More copper in the board, means more lateral heat spreading in the presence of convection losses.
That is, consider a circular heat source in the middle of the board, and some rate of convection per exposed board area. In the first incremental circle around the source, very little heat is dissipated (small area), and heat spreads out at about the same temperature. Further out, some dissipative area has tallied up, and temperature starts dropping. Further still, temperature is dropping rapidly with radius, and additional area has little dissipative value. The solution for this scenario, with circular symmetry, linear conductivity, and linear convection, is a Bessel function, with the radial cutoff, within some margin of temperature rise, depending on the ratio of lateral conductivity to convection. Likewise, more conductivity, and a larger initial heat source spot, results in lower overall temp rise.
Real convection isn't linear, but depends on direction and orientation, and accelerates with temperature; for modest temp rise applications in random orientations, we expect this to mostly factor out, and amount to a manageable error (say 10 or 20% -- good enough for most thermal engineering purposes).
In all, typical heat-spreading distance for 2oz PCB is an inch or two, and the corresponding power dissipation at commercial ratings, about 5W dissipation capacity. Say for a D2PAK source.
If we have a major heat source (say, a power converter) in the middle of a board, and the board is more than a few inches across, we won't gain much from the extra area at 1oz, maybe 2oz, but we could increase copper weight to 3 or 4oz, or add planes (and pour signal layers -- total weight is what matters), to take advantage.
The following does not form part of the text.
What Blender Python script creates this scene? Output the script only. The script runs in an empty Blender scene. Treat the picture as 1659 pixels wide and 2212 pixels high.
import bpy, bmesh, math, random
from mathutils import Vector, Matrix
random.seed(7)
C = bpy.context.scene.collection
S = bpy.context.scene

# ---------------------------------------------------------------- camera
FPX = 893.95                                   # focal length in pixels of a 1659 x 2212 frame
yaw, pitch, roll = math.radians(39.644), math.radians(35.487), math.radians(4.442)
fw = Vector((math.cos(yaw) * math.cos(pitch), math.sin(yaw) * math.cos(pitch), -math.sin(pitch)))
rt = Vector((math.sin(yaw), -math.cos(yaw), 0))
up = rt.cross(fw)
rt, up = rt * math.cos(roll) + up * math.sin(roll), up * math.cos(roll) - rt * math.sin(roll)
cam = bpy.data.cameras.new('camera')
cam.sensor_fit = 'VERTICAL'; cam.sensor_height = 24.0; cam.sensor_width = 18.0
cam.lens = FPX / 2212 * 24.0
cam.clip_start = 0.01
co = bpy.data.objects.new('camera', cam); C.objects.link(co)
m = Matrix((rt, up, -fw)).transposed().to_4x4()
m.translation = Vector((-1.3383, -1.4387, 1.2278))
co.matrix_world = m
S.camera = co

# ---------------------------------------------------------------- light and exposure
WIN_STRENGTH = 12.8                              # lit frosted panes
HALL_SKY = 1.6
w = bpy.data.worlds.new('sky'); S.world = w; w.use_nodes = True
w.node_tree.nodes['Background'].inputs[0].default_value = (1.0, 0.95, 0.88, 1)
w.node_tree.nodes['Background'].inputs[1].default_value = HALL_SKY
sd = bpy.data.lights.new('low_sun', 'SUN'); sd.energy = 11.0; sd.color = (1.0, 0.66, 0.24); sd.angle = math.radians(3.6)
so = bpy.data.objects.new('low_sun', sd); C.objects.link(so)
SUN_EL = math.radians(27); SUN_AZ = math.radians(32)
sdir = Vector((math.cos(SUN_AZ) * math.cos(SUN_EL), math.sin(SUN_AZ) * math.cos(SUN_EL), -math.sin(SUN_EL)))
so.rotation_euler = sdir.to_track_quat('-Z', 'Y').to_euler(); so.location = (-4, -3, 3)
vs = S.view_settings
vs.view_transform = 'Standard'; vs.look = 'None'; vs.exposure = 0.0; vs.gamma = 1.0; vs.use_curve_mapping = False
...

We would evaluate the compromise between board cost and hardware (adding heatsinks or spreaders).
Conversely, if the heat source isn't too bad (a few W), we can consider shrinking the board outline, assuming we have the freedom to do so (given mechanical constraints e.g. fixed mount points inside a standard enclosure).
Notice I haven't given the equation / solution; this is because I've since forgotten it and would need to check my notes left it as an exercise for the student. It is a neat little differential equation, and once you work it into the standard form, it's okay not having a closed-form solution, or method of approach, because Bessel functions aren't closed-form. Just look up the function and rescale it by the problem constants.